How confident are you that the Memory Cabal can't find a way around Rambus's old patent? With the apparent loss of support from Intel, that may be their only ongoing revenue stream.

In the foreseeable future, very confident. I don't know if it is as lock solid as Q's CDMA patents, but as of this time there is not a commercially viable mass market memory technology, nor one in any stage of planning even talked about for the next 5 years, that does not seem to violate RMBS patents. Besides DDR which was designed to by-pass RMBS patents (not), DDR-II is talked about, but this technology is similarly based on S-DRAM technology which falls under RMBS patents, and this next generation of DDR technology is not even due to begin design until 2003 or 2004.

So the answer again is quite confident for the foreseeable future. One never knows what surprises the world can throw at you. For example Wi-lan and Phillips have managed to move W-OFDM technology onto one ASIC and are now moving to place it onto one CMOS chip. Currently W-OFDM technology consumes far too much power to be a competitive technology in cellular phones. However, and AT&T has discussed this in white papers, W-OFDM is far more bandwidth efficient than is the most efficient CDMA technologies, and the perfect complement to EDGE in either 3G or 4G technology. Other posters may remember this discussion some time back (either on this board or on several others). Who is to say that a great leap forward in W-OFDM technology is not made in the next year or two, creating not only a competing technology, but one with 25-50x more bandwidth? It could happen. Very doubtful, but it could. The same is the case with DRAM technology. There is nothing competitive on the horizon or seriously talked about, but who knows what technological leap can be made from out of nowhere.

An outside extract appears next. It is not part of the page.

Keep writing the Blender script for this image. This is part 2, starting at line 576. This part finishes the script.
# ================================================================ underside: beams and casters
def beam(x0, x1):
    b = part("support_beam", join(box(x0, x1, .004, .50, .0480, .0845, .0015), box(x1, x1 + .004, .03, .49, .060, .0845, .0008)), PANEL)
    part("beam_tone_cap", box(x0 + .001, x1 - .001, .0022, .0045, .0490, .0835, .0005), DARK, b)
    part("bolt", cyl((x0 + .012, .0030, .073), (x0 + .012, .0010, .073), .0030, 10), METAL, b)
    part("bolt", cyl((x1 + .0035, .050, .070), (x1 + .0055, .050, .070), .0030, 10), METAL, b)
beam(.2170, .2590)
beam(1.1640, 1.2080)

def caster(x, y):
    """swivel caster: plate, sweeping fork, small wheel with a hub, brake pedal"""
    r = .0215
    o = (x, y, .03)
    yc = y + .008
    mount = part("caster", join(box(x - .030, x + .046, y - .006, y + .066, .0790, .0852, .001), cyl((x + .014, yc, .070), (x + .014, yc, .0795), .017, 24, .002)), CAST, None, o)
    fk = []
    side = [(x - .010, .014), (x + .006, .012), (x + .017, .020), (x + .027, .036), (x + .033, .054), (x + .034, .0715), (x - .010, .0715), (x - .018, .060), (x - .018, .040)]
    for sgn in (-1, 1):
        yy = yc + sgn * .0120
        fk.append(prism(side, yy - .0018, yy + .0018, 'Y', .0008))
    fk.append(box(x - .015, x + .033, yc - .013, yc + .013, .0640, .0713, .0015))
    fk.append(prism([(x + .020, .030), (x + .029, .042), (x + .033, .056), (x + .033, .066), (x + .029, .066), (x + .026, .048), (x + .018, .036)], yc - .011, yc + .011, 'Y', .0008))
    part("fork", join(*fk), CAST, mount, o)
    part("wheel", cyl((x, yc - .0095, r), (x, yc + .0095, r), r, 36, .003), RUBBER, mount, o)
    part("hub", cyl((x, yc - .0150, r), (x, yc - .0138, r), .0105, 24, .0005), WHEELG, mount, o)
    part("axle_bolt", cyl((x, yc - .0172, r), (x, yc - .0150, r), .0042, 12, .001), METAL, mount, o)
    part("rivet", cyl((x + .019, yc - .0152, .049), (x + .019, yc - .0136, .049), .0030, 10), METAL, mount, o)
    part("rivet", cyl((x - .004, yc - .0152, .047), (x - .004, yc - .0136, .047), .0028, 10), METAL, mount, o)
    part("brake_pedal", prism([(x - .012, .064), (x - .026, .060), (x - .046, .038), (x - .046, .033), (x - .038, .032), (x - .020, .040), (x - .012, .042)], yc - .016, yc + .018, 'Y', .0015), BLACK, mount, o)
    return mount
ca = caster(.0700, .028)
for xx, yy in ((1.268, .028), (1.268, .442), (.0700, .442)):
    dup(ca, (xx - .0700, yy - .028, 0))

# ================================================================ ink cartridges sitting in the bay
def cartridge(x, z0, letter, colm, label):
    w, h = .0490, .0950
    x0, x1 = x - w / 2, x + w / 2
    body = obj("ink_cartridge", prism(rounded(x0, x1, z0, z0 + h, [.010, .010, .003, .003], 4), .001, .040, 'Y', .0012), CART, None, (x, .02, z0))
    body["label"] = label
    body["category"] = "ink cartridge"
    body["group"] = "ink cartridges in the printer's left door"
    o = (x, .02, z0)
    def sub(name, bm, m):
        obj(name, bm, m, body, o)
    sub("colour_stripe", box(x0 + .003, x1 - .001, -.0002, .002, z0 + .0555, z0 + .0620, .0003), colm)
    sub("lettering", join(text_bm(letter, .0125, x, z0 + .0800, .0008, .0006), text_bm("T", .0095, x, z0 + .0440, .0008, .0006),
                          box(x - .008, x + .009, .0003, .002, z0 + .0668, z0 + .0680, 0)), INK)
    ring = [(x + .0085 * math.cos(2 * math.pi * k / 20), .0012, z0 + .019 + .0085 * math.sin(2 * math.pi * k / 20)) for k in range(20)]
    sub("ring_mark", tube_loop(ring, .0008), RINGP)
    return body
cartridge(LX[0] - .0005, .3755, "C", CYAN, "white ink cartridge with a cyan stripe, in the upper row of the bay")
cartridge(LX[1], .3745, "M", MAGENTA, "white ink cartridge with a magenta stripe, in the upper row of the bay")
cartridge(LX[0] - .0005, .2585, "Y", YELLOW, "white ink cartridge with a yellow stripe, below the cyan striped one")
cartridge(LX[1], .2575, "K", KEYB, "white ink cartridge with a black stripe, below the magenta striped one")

But I should have added the addendum that I usually add(since most people on the thread are not pure gorilla gamers, many are more aggressive many respects) is that for conservative gorilla gamers you should wait for the litigation resolution for buying in. Although I know I have stated this in previous posts.

And Geoffrey Moore did state in the field manual that some more aggressive, or experienced investors may buy in at earlier stages to take advantage of the early run-up (or something to that effect) but in general that the more conservative approach is more appropriate for the majority of gorilla game investors.

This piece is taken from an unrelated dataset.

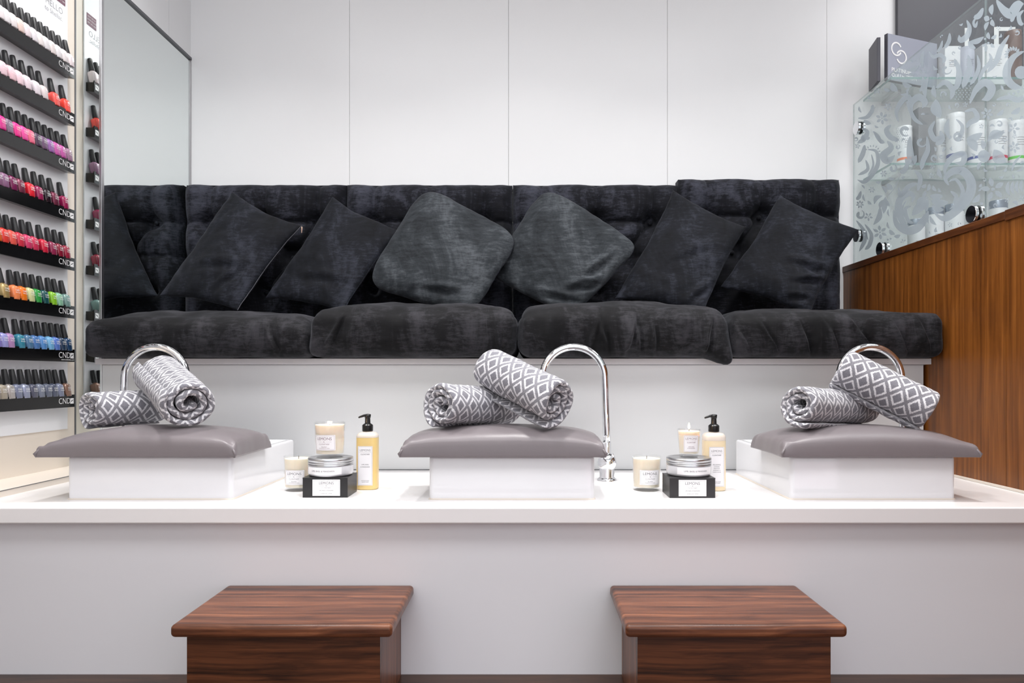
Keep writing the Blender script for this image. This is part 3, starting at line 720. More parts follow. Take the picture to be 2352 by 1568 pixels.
def candle(px, yb, zb, wtop, wbot, hgt, lab, lit, lw, lh, lz, kind, rot=0, ink=None, flame=False):
    c = Vector(((px-VX)*yb*U, yb*D, zf(zb))); R0, R1 = wbot/2, wtop/2
    e = thing('candle', c, lab, 'candle', 'glass candles')
    g = MB().lathe([(0, 0), (R0-.002, 0), (R0, .002), (R1, hgt), (R1-.0012, hgt+.0005), (R1-.0022, hgt), (R0-.002, .0095), (0, .0095)], (0, 0, 0), 48)
    for v in g.v: v += c
    smooth_angle(obj('glass', g, M_cupglass, e), 40)
    hw = hgt*.93
    rw = lambda z: R0+(R1-R0)*z/hgt-.0023
    g = MB().lathe([(0, .0100), (rw(.0095), .0100), (rw(hw), hw), (rw(hw)*.9, hw-.001), (0, hw-.0015)], c, 48); smooth_angle(obj('wax', g, M_wax, e), 40)
    g = MB().tube([c+Vector((0, 0, hw-.003)), c+Vector((.0005, 0, hw+.006))], .0007, 6); obj('wick', g, M_wick, e)
    Rm = (R0+R1)/2+.0004
    slope = (R1-R0)/hgt
    def ff(x, y, dr=0.0):
        z = lz+y; r = R0+slope*z+.0003+dr; a = x/r+rot; return Vector((c.x+r*math.sin(a), c.y-r*math.cos(a), c.z+z))
    g = MB(); rect(g, ff, -lw/2, lw/2, -lh/2, lh/2, 14); lb = obj('label', g, M_label, e, recalc=False)
    g = MB(); print_label(g, lambda x, y: ff(x, y, .0003), lw, lh, kind); obj('lettering', g, ink or M_inkdark, lb, recalc=False)
    if lit:
        fz = hw+(.004 if flame else .001); fh = .007 if not flame else .017
        g = MB().lathe([(0, fz), (.0016, fz+.002), (.0028, fz+fh*.3), (.0022, fz+fh*.6), (.0008, fz+fh*.88), (0, fz+fh)], c, 14); obj('flame', g, M_flame, e, smooth=True)
        l = bpy.data.lights.new('candle_glow', 'POINT'); l.energy = .12; l.color = (1, .62, .32); l.shadow_soft_size = .006
        lo = bpy.data.objects.new('candle_glow', l); col.objects.link(lo); lo.location = c+Vector((0, 0, fz+fh*.5))
    return e
def scrub_box(xl, xr, yf_, dep, side, lab):
    x0, x1 = (xl-VX)*yf_*U, (xr-VX)*yf_*U; y0 = yf_*D; z0 = zf(ZC)
    e = thing('carton', ((x0+x1)/2, y0+dep/2, z0), lab, 'box', 'black cartons on the worktop'); H = 28*U
    g = MB().box(x0, x1, y0, y0+dep, z0, z0+H-.001); obj('box_body', g, M_box, e, bevel=.0006)
    g = MB().box(x0-.0004, x1+.0004, y0-.0004, y0+dep+.0004, z0+H-.0015, z0+H); obj('box_lid', g, M_box, e, bevel=.0004)
    c = Vector(((x0+x1)/2+side, y0-.0009, z0+H*.50)); w_, h_ = .066, .039
    ff = lambda x, y, d=0: Vector((c.x+x, c.y-d, c.z+y))
    g = MB(); rect(g, ff, -w_/2, w_/2, -h_/2, h_/2); lb = obj('label', g, M_label, e, recalc=False)
    g = MB(); print_label(g, lambda x, y: ff(x, y, .0003), w_, h_, 'box'); obj('lettering', g, M_inkdark, lb, recalc=False)
    return (x0+x1)/2, y0, z0+H
def jar(cx, cy, z0, lab, la):
    c = Vector((cx, cy, z0)); e = thing('scrub_jar', c, lab, 'jar', 'aluminium lidded jars'); R = .0545
    g = MB().lathe([(0, .0004), (R-.006, .0004), (R-.001, .004), (R, .008), (R, .0245), (R-.003, .027), (0, .027)], c, 64); smooth_angle(obj('jar_body', g, M_jar, e), 45)
    pr = [(0, .0255), (R-.002, .0255), (R+.0003, .0265), (R+.0003, .0285), (R-.0014, .0300), (R+.0003, .0315), (R+.0003, .0335), (R-.0014, .035), (R+.0003, .0365), (R+.0003, .0425), (R-.0015, .0442), (R-.004, .0445), (R-.006, .0438), (0, .0438)]
    g = MB().lathe(pr, c, 64); smooth_angle(obj('jar_lid', g, M_alu, e), 60)
    def ff(x, y, d=0): a = x/R+la; r = R+.0003+d; return Vector((c.x+r*math.sin(a), c.y-r*math.cos(a), c.z+.0150+y))
    g = MB(); rect(g, ff, -.047, .047, -.0085, .0085, 24); lb = obj('label', g, M_label, e, recalc=False)
    g = MB(); put_text(g, 'LIME, BASIL & MANDARIN', .0052, lambda x, y: ff(x, y, .0003), 0, 0); obj('lettering', g, M_grey, lb, recalc=False)
    return z0+.0438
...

And since I note that Geoffrey Moore has taken a position in Rambus, I'm not going to argue the merits when the author himself not only mentioned Rambus as a possible gorilla several years ago, but has also acted on that viewpoint with his own money not long ago.

With the apparent loss of support from Intel

There is no apparent loss of INTC. If you look closely at all the press releases over the last 6 months, INTC's position is that RDRAM has not fallen as fast in price as it expected. INTC clearly states that RDRAM is the best DRAM for high-end computers but that it will provide a DDR alternative. INTC has stated at either a conference call, or conference or such, that the release of a DDR chip may never even happen if the cost of RDRAM were to come down further.

A quote from an INTC press release (paraphrased because it is from memory, I read it this morning from amongst 100s of posts, - I'll try to find it tomorrow night and post the article but this paraphrase is darn close) "all of our chips will be designed to work optimally with RDRAM." The optimal part is verbatim to the best of my memory. INTC will provide the option to use DDR basically because economics dicates that course at this time. They have not abandoned RDRAM, they still emphatically prefer RDRAM just as QCOM prefers CDMA2000 but may end up settling for a mix of W-CDMA, or DDR in this case..

Imagine what this means to DELL. So INTC, you give us RDRAM chips, and then send a message to the DRAM industry to stop investing in the technology? Gee, thanks INTC. This is emphatically not what INTC is doing.

But, irregardless, my comment on the merit and strength of Rambus' 90+ patents, and growing, stands. Maybe an electrical engineer can describe for us how the DRAM industry could design around all of these Rambus patents. From what I understand (again I'm not an engineer) that Rambus' patents are fundamental to the way memory technology functions today.

One other thing. RMBS has the best cash flow characteristics of any company we are ever likely to see (even Gemstar). RMBS is not standing still. They will have an enormous war chest to expand and invest with.